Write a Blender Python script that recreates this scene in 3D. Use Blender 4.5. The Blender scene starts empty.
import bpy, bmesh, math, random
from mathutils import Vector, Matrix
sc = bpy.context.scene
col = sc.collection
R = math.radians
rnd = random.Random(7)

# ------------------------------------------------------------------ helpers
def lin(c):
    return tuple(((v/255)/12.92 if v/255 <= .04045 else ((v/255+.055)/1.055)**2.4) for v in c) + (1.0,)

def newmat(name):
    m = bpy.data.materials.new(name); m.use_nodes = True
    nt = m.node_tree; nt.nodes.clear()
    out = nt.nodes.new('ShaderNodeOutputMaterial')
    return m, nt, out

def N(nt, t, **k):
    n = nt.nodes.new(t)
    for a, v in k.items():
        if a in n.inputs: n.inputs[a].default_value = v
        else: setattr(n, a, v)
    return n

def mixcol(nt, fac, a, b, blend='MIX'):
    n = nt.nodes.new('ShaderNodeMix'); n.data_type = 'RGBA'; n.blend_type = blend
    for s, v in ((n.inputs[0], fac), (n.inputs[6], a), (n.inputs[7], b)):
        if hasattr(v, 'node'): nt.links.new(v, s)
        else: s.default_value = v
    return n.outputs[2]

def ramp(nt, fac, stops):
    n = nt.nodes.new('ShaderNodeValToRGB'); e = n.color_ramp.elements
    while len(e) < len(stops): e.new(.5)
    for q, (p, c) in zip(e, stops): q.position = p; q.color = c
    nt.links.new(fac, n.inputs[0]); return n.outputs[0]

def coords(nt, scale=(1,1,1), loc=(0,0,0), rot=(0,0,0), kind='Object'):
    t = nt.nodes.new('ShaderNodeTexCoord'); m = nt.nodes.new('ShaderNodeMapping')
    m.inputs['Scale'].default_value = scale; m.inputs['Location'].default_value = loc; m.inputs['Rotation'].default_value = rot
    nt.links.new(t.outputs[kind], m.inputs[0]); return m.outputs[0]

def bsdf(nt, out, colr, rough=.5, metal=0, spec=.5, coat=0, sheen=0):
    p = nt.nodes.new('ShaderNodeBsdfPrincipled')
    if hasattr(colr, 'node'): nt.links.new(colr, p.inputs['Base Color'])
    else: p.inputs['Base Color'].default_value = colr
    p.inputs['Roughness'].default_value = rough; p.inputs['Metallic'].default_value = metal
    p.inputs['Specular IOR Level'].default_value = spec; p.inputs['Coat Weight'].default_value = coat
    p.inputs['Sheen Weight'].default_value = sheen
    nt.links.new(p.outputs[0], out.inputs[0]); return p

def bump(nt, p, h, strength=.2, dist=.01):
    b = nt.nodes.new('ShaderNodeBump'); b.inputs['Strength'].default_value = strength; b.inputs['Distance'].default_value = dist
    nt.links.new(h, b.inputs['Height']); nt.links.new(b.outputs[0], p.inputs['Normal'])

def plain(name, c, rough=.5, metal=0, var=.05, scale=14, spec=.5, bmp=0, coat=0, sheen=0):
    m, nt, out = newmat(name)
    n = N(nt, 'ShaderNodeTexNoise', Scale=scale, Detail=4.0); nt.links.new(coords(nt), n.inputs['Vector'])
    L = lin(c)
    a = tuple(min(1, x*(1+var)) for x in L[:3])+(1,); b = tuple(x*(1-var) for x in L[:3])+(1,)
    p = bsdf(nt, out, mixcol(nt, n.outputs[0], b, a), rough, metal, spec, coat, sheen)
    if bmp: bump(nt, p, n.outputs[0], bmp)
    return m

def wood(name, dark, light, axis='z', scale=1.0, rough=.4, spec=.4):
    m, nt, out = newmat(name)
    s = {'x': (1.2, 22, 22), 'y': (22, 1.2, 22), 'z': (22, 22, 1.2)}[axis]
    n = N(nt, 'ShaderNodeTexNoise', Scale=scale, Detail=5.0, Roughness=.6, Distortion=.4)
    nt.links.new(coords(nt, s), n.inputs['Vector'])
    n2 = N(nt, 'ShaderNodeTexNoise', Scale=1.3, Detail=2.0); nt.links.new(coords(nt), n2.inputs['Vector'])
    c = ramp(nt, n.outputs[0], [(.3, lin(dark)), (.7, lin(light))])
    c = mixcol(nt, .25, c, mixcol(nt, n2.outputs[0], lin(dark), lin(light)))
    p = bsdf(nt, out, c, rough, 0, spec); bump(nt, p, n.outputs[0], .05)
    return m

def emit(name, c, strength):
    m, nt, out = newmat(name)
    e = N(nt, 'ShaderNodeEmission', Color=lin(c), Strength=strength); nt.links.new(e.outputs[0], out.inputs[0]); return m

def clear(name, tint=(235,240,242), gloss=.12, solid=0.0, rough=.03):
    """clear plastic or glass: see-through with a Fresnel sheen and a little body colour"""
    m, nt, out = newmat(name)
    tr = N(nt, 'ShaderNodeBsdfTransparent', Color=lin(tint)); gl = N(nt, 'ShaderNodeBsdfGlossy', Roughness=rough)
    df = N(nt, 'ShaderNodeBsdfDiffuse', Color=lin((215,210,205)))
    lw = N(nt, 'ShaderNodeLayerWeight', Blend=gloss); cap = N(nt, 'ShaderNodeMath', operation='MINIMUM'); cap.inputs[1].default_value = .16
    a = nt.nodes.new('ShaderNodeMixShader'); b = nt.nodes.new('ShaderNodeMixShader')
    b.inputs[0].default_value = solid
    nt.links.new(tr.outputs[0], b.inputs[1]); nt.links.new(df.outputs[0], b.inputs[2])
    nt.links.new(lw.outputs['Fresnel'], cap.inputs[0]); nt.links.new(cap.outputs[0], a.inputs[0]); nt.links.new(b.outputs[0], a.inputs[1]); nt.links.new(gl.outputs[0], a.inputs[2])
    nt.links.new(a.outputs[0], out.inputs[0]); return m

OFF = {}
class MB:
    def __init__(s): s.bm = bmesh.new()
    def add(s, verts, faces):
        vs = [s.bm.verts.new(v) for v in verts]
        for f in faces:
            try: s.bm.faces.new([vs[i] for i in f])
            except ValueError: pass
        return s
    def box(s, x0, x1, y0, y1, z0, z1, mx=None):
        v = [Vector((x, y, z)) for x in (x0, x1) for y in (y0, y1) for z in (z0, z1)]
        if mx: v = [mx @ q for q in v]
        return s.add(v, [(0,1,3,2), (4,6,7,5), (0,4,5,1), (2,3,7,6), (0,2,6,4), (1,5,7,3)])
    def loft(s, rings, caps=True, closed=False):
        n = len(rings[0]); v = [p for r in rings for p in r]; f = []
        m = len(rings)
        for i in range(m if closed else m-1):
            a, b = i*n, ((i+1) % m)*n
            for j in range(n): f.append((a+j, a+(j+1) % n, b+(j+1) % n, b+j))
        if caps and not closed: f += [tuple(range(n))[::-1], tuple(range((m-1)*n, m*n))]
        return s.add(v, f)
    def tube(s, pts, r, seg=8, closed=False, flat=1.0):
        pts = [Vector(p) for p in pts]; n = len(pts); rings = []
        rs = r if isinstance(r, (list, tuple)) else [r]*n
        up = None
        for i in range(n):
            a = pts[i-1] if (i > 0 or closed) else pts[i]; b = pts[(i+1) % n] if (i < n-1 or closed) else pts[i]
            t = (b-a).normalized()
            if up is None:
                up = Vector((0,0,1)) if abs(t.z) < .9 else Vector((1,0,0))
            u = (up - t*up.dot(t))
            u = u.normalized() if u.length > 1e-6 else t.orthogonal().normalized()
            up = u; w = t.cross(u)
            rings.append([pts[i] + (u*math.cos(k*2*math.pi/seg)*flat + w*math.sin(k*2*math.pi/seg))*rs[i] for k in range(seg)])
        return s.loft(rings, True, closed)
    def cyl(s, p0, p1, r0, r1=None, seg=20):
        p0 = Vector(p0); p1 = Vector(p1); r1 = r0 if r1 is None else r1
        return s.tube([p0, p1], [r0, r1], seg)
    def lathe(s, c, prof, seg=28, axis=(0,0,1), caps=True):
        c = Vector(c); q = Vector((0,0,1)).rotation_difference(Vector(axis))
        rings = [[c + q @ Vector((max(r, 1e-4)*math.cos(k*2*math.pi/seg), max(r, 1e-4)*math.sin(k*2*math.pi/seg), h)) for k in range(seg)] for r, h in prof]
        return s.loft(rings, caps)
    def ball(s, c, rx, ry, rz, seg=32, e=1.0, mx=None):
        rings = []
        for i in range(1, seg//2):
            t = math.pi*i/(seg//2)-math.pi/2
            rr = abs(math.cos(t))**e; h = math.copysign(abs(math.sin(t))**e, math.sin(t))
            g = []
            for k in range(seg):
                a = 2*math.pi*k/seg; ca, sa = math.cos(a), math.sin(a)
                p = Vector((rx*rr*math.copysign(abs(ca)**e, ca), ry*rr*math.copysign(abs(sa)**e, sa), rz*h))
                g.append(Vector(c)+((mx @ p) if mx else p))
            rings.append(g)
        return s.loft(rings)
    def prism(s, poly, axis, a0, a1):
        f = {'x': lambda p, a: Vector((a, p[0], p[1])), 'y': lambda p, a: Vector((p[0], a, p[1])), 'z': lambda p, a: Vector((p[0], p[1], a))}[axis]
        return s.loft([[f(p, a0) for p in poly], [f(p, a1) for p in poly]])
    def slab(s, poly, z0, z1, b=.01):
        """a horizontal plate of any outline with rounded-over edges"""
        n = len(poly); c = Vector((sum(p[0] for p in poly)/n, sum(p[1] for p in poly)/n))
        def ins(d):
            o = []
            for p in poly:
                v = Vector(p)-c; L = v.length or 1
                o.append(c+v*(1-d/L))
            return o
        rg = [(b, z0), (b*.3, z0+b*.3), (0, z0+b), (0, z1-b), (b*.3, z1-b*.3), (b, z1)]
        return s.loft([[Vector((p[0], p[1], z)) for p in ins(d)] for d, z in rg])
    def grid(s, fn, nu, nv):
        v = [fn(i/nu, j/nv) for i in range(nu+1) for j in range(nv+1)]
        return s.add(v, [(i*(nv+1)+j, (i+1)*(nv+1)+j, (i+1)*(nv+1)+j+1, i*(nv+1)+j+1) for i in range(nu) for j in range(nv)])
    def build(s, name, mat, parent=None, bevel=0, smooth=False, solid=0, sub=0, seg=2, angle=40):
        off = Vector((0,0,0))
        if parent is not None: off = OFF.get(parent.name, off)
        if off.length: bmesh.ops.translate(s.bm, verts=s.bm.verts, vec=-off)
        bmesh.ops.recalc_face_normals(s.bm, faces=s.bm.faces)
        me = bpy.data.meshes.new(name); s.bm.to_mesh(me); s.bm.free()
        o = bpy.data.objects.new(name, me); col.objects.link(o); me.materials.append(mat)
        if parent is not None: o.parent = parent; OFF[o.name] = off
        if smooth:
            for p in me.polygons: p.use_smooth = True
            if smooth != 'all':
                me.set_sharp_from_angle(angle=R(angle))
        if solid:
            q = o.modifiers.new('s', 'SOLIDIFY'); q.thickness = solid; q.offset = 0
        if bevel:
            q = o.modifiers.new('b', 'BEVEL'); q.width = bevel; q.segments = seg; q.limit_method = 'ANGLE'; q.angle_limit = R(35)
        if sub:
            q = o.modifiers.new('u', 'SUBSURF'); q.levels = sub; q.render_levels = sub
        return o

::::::

Produce the lines from the top of the listing through the "return tuple(((v/255)/12.92 if" line exactly as they appear, with no additional output.

## Final answer:
Write a Blender Python script that recreates this scene in 3D. Use Blender 4.5. The Blender scene starts empty.
import bpy, bmesh, math, random
from mathutils import Vector, Matrix
sc = bpy.context.scene
col = sc.collection
R = math.radians
rnd = random.Random(7)

# ------------------------------------------------------------------ helpers
def lin(c):
    return tuple(((v/255)/12.92 if v/255 <= .04045 else ((v/255+.055)/1.055)**2.4) for v in c) + (1.0,)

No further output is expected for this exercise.